Что касается этого последнего, то Бергас действовал, не мудрствуя лукаво. Он ограничился лишь тем, что захватил ниву, которую Лаблаш оставил под паром, и обработал ее так, что она вновь принесла урожай. Все эти старые обвинения ни на чем не зиждились, но накопление клеветы всегда дает свои плоды. Я уже писал: народ, придумавший эту глупую формулу: "нет дыма без огня", всегда оказывается во власти Базилей. Во все времена во Франции именно они и вершили судьбы. И в наши дни больше, чем когда-либо. Бергас, который это отлично знал, обрушился на Бомарше, как невзгоды на бедняков или, точнее, на великих людей.

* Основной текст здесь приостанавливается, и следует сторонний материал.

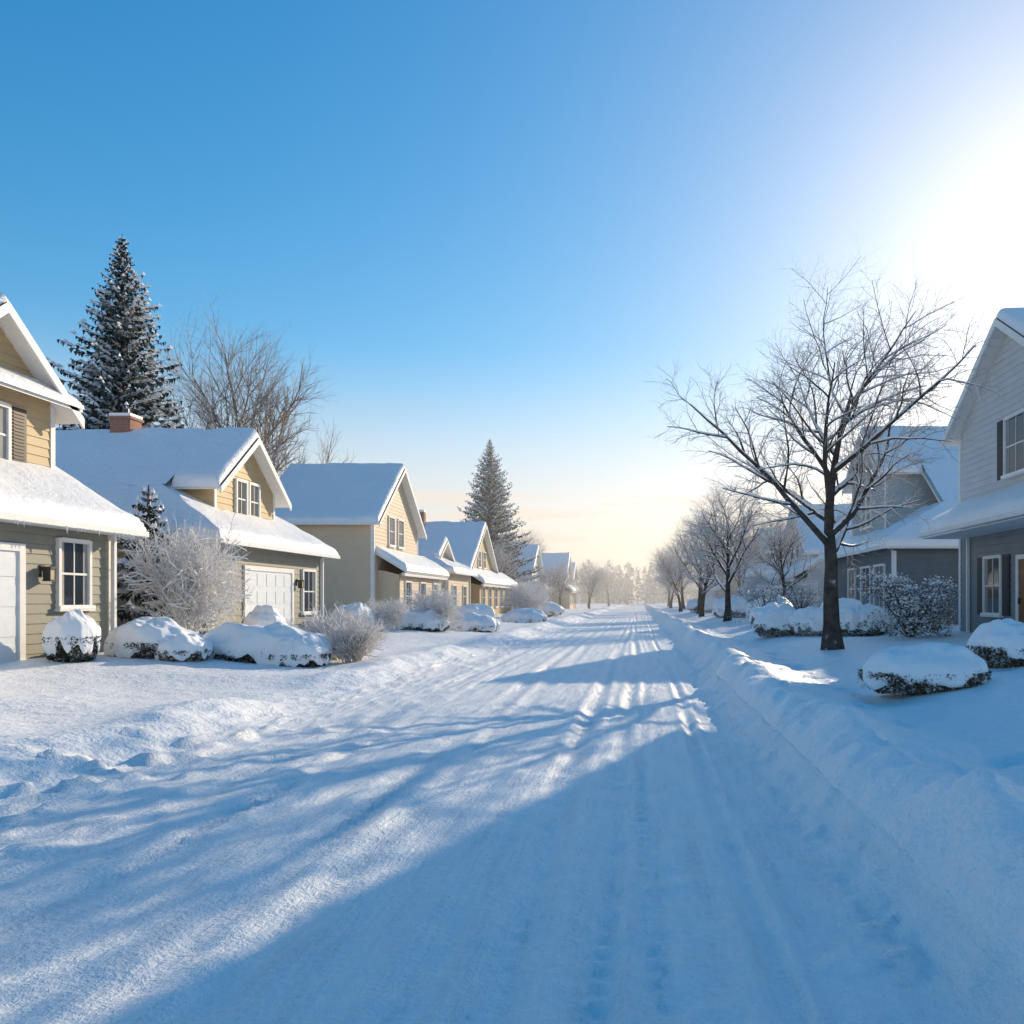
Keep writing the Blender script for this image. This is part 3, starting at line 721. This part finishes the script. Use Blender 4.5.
# ------------------------------------------------------------------ haze lying over the far part of the street
bpy.ops.mesh.primitive_cube_add(size=1); hz = bpy.context.object; hz.name = 'winter_mist'
hz.scale = (700, 440, 18); hz.location = (0, 50+220, 8.5)
m = bpy.data.materials.new('mist'); m.use_nodes = True; nt = m.node_tree; nt.nodes.clear()
o = N(nt, 'ShaderNodeOutputMaterial'); vs = N(nt, 'ShaderNodeVolumeScatter'); vs.inputs['Color'].default_value = (1, .95, .88, 1)
vs.inputs['Density'].default_value = .0036; vs.inputs['Anisotropy'].default_value = .5; L(nt, vs.outputs[0], o.inputs['Volume'])
hz.data.materials.append(m)

# ------------------------------------------------------------------ sky / sun / camera
w = bpy.data.worlds.new('World'); scene.world = w; w.use_nodes = True; nt = w.node_tree
bg = nt.nodes['Background']; sky = N(nt, 'ShaderNodeTexSky'); sky.sky_type = 'NISHITA'; sky.sun_disc = False
sky.sun_elevation = SUN_EL; sky.sun_rotation = SUN_AZ; sky.air_density = 1.0; sky.dust_density = .45; sky.ozone_density = 2.2
hs = N(nt, 'ShaderNodeHueSaturation'); hs.inputs['Saturation'].default_value = 1.42; hs.inputs['Value'].default_value = 1.72
L(nt, sky.outputs[0], hs.inputs['Color'])
# soft shoulder so the aureole does not run away: c / (1 + c/k)
dv = N(nt, 'ShaderNodeVectorMath', operation='MULTIPLY_ADD'); L(nt, hs.outputs[0], dv.inputs[0]); dv.inputs[1].default_value = (1/20,)*3; dv.inputs[2].default_value = (1, 1, 1)
dd = N(nt, 'ShaderNodeVectorMath', operation='DIVIDE'); L(nt, hs.outputs[0], dd.inputs[0]); L(nt, dv.outputs[0], dd.inputs[1])
# thin low stratus and horizon haze
tc = N(nt, 'ShaderNodeTexCoord'); sp = N(nt, 'ShaderNodeSeparateXYZ'); L(nt, tc.outputs['Generated'], sp.inputs[0])
mp = N(nt, 'ShaderNodeMapping'); mp.inputs['Scale'].default_value = (2.2, 2.2, 20); L(nt, tc.outputs['Generated'], mp.inputs['Vector'])
cn = noise_node(nt, mp.outputs['Vector'], 1.8, 5, .58)
r1 = N(nt, 'ShaderNodeMapRange', interpolation_type='SMOOTHSTEP'); r1.inputs['From Min'].default_value = .40; r1.inputs['From Max'].default_value = .60; L(nt, cn, r1.inputs['Value'])
r2 = N(nt, 'ShaderNodeMapRange', interpolation_type='SMOOTHSTEP'); r2.inputs['From Min'].default_value = .17; r2.inputs['From Max'].default_value = .11; L(nt, sp.outputs['Z'], r2.inputs['Value'])
mu = N(nt, 'ShaderNodeMath', operation='MULTIPLY'); L(nt, r1.outputs[0], mu.inputs[0]); L(nt, r2.outputs[0], mu.inputs[1])
mu2 = N(nt, 'ShaderNodeMath', operation='MULTIPLY'); L(nt, mu.outputs[0], mu2.inputs[0]); mu2.inputs[1].default_value = .85
r3 = N(nt, 'ShaderNodeMapRange', interpolation_type='SMOOTHSTEP'); r3.inputs['From Min'].default_value = .30; r3.inputs['From Max'].default_value = -.03; r3.inputs['To Max'].default_value = .92; L(nt, sp.outputs['Z'], r3.inputs['Value'])
mx1 = N(nt, 'ShaderNodeMath', operation='MAXIMUM'); L(nt, mu2.outputs[0], mx1.inputs[0]); L(nt, r3.outputs[0], mx1.inputs[1])
mix = N(nt, 'ShaderNodeMix', data_type='RGBA'); L(nt, mx1.outputs[0], mix.inputs['Factor']); L(nt, dd.outputs[0], mix.inputs['A']); mix.inputs['B'].default_value = (7.5, 6.0, 4.9, 1)
L(nt, mix.outputs['Result'], bg.inputs['Color']); bg.inputs['Strength'].default_value = .14
sl_ = bpy.data.lights.new('sun', 'SUN'); sl_.energy = 5.0; sl_.angle = math.radians(.5); sl_.color = (1, .81, .56)
so = bpy.data.objects.new('sun', sl_); scene.collection.objects.link(so)
sd = Vector((math.sin(SUN_AZ)*math.cos(SUN_EL), math.cos(SUN_AZ)*math.cos(SUN_EL), math.sin(SUN_EL)))
so.rotation_euler = (-sd).to_track_quat('-Z', 'Y').to_euler(); so.location = (30, 60, 40)

cam = bpy.data.cameras.new('camera'); co = bpy.data.objects.new('camera', cam); scene.collection.objects.link(co)
cam.sensor_width = 36; cam.lens = 800/1024*36; cam.clip_end = 8000; cam.clip_start = .05
co.location = (0, 0, 1.6); co.rotation_euler = (math.radians(90), 0, 0)
cam.shift_x = -(640-512)/1024; cam.shift_y = (600-512)/1024
scene.camera = co
scene.view_settings.view_transform = 'Standard'; scene.view_settings.look = 'None'; scene.view_settings.exposure = 0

Он просто уничтожал "человека, чья богохульная жизнь с постыдной очевидностью свидетельствует, к какому глубокому падению нравов мы пришли". Этот смехотворный жаргон всегда находит своих поклонников. В каждом французе сидит, сам о том не ведая, прокурор. Зайдите в любое бистро, послушайте, что говорит люди, и вам покажется, что вы находитесь не иначе как в суде присяжных. А в 1787 году против Бомарше было уже хотя бы то, что он занимал видное место в Версале, в Париже, в Европе. Десять лет тому назад он еще был жертвой режима, общества, системы назовите как хотите. Преуспев в делах, получив официальное признание и тем самым легализовав свое положение, он фактически оказался в другом лагере, нежели молодой. Бергас, который еще только намеревался создать себе имя. Озлобленные и легкомысленные парижане, конечно же, встали на сторону того, кто казался им слабым, объединившись против того, кто казался сильным.